Michael J Gruber wrote:
> Junio C Hamano venit, vidit, dixit 08.02.2013 09:16:
>> Jonathan Nieder <jrnie...@gmail.com> writes:

>>> "Wait, why did the remote rewind?"
>>
>> Oh, I am very well aware of that glitch.
>>
>> "git push" has this hack to pretend as if the pusher immediately
>> turned around and fetched from the remote.
>> 
>> It shouldn't have been made to do so unconditionally; instead it
>> should have been designed to give the pushee a way to optionally
>> tell you "I acccept this push, but you may not see it to be updated
>> to that exact value you pushed when you fetched from me right now".

Yes, I agree with this.

The "git push" hack does seem to be useful in practice for helping
people just starting to use git.  If they have a separate "gitk --all"
window open, they can refresh it and see the remote-tracking branch
corresponding to the branch that has been pushed advancing.  It matches
a model in which remote-tracking refs represent "git's idea of where
these branches are in the remote repository".

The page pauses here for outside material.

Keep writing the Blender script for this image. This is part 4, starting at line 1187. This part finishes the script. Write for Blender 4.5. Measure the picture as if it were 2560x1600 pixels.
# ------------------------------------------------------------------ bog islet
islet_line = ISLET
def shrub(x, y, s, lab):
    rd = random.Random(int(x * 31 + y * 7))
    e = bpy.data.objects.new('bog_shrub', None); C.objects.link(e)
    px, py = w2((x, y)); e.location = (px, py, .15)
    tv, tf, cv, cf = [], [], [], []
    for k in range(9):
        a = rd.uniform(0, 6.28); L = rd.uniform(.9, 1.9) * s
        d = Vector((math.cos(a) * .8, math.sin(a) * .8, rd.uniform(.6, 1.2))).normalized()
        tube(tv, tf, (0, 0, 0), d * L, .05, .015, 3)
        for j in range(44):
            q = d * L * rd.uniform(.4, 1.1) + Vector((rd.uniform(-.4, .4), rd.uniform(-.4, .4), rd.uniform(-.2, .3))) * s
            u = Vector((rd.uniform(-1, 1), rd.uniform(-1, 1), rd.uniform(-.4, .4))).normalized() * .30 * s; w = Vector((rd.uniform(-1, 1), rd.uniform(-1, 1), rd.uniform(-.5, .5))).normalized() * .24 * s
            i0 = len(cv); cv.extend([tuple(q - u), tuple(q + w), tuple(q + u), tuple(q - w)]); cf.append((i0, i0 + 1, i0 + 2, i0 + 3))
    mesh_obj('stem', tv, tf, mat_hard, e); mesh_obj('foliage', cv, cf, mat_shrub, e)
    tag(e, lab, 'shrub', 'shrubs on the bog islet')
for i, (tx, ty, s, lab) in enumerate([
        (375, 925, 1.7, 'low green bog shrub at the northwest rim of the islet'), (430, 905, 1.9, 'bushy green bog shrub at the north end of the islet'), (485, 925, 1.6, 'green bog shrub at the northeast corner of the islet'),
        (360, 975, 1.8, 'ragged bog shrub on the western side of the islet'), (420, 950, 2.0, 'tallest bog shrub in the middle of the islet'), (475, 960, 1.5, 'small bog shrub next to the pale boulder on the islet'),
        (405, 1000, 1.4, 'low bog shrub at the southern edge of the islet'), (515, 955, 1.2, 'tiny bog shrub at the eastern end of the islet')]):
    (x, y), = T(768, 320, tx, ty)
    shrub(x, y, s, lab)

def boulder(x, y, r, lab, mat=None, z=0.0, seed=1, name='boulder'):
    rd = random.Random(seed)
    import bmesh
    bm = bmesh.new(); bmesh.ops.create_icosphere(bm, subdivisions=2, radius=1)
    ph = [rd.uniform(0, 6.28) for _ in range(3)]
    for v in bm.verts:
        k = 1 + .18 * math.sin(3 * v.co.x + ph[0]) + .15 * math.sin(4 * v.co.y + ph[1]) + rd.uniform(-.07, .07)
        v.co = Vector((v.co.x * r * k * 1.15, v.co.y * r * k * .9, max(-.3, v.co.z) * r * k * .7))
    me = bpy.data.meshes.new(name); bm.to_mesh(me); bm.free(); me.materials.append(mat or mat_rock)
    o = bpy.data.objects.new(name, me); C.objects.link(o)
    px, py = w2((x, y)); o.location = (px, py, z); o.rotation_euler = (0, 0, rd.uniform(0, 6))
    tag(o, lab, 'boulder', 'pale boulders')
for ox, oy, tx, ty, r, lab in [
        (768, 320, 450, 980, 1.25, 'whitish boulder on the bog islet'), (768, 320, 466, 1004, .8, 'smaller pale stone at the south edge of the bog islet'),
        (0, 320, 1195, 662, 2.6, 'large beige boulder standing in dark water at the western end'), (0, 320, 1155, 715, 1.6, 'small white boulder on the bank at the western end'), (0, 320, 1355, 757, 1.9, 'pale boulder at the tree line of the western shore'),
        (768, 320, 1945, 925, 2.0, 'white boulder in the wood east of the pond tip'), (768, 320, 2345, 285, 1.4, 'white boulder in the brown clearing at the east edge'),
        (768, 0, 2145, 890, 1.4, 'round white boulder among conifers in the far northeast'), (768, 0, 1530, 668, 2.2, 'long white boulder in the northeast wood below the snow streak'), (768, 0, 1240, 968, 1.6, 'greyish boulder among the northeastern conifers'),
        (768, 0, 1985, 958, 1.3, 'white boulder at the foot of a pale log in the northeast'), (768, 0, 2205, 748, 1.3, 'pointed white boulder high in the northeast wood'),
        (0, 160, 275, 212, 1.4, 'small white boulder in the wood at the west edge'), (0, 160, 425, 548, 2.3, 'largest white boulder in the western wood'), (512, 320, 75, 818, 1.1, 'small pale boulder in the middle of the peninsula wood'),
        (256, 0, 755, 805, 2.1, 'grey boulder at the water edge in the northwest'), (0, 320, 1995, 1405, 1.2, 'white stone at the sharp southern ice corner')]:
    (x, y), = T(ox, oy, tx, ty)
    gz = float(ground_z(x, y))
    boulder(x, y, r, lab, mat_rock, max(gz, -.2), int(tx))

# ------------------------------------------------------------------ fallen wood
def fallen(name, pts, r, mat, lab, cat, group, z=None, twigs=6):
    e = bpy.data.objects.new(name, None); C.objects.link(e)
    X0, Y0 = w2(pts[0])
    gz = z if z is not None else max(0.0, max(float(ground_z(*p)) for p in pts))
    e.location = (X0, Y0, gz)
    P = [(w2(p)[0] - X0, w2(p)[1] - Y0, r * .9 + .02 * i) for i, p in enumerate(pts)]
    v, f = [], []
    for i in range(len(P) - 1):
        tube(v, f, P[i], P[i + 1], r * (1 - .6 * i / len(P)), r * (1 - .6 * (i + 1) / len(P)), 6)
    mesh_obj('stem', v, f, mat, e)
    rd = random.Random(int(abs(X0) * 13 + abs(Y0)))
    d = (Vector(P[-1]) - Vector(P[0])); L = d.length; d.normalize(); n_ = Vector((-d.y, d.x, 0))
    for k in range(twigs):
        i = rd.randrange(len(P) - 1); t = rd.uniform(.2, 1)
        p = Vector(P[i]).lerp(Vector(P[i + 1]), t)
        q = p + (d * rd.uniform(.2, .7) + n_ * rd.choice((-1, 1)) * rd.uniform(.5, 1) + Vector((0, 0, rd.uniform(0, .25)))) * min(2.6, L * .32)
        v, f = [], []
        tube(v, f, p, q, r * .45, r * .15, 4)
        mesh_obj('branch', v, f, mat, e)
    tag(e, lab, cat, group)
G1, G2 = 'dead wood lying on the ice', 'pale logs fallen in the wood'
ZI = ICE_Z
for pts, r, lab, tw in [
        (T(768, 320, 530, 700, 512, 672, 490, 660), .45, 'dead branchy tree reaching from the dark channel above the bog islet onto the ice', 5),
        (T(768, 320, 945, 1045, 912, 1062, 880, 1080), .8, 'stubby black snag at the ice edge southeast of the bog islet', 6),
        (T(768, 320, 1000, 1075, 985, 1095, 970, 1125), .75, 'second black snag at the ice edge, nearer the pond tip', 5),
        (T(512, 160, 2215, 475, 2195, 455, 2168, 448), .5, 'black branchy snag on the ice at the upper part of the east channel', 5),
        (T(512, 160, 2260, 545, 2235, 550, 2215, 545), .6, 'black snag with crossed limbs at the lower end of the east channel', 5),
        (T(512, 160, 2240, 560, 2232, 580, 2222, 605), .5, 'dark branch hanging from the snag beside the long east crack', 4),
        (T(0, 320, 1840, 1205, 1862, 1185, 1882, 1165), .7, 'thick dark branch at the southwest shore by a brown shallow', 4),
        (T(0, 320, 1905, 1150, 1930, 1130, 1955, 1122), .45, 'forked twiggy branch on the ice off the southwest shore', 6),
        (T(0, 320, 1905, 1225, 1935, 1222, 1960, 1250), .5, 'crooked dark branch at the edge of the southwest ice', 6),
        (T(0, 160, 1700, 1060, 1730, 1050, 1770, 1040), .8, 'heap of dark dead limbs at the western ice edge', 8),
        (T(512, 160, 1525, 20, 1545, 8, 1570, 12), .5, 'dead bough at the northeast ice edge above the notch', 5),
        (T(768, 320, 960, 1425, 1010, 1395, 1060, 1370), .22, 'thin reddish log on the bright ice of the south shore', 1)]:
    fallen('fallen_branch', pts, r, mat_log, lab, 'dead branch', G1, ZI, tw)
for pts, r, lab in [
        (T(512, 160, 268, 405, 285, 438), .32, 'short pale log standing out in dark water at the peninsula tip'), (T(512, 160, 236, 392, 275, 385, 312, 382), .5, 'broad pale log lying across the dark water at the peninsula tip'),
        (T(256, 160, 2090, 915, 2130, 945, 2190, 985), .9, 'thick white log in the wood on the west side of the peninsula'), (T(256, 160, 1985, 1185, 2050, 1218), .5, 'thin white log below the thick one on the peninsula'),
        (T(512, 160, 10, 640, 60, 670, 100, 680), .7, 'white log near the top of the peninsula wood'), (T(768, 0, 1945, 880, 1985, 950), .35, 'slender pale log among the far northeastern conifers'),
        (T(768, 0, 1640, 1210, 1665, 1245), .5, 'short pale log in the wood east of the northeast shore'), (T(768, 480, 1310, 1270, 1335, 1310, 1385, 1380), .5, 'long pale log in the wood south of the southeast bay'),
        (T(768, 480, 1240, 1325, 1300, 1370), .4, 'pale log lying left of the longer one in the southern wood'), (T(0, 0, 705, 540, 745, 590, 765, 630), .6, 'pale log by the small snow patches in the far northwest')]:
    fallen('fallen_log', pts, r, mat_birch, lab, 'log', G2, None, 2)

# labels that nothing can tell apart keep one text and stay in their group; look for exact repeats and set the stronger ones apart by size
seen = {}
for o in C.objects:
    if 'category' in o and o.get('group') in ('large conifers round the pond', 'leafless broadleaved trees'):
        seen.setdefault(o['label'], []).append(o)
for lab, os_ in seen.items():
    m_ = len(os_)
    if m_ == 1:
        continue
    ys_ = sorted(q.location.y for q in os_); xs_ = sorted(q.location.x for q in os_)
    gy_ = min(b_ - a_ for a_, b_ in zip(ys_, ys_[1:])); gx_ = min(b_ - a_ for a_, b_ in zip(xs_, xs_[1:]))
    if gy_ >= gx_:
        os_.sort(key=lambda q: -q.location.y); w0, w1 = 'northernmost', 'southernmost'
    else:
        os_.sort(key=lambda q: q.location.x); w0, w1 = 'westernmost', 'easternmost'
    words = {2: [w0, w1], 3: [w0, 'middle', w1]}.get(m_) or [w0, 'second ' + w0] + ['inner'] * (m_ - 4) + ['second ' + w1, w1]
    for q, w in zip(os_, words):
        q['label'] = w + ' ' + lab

And in that model, a remote being able to respond to a push with
"ref update queued, but please keep in mind that it may take me a
while to chew through that queue" should be perfectly reasonable.

[...]
> And this seems to be more natural, too. It can keep the internals (the
> auxiliary ref on the server side) hidden from the user.

Just to clarify: this is not an internal ref being exposed.  No
auxiliary refs/for/master ref actually exists.  The ref Gerrit users
push to is a UI fiction.

That's important because otherwise two developers could not propose
changes for the same branch at the same time.